Even though the insured alleged that “some bad-faith conduct occurred more than two years before the Complaint was filed (e.g. [the insurer’s] failure to properly investigate the claim),” the court refused to dismiss the claim as time barred. The denial was without prejudice to the insurer if facts were developed that would permit asserting the defense at a later stage in the case. [Compare to a recent state trial court decision breaking out investigation claims for statute of limitations purposes.]
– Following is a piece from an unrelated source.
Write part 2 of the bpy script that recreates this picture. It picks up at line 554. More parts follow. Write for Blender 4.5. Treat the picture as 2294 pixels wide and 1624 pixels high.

Finally, the court dismissed the common law claim for breach of the duty of good faith, as this is an implied duty arising out of a contract, and except in exceptional circumstances is subsumed in the breach of contract claim. The insured did not plead any such circumstances, “such as conduct separate and apart from the conduct underlying the breach of contract claim…,” and the common law bad faith claim was dismissed as a separate claim.

Date of Decision: September 3, 2014

Blackwell v. Allstate Ins. Co., CASE NO. 14-878, 2014 U.S. Dist. LEXIS 123067 (E.D. Pa. September 3, 2014) (Rufe, J.)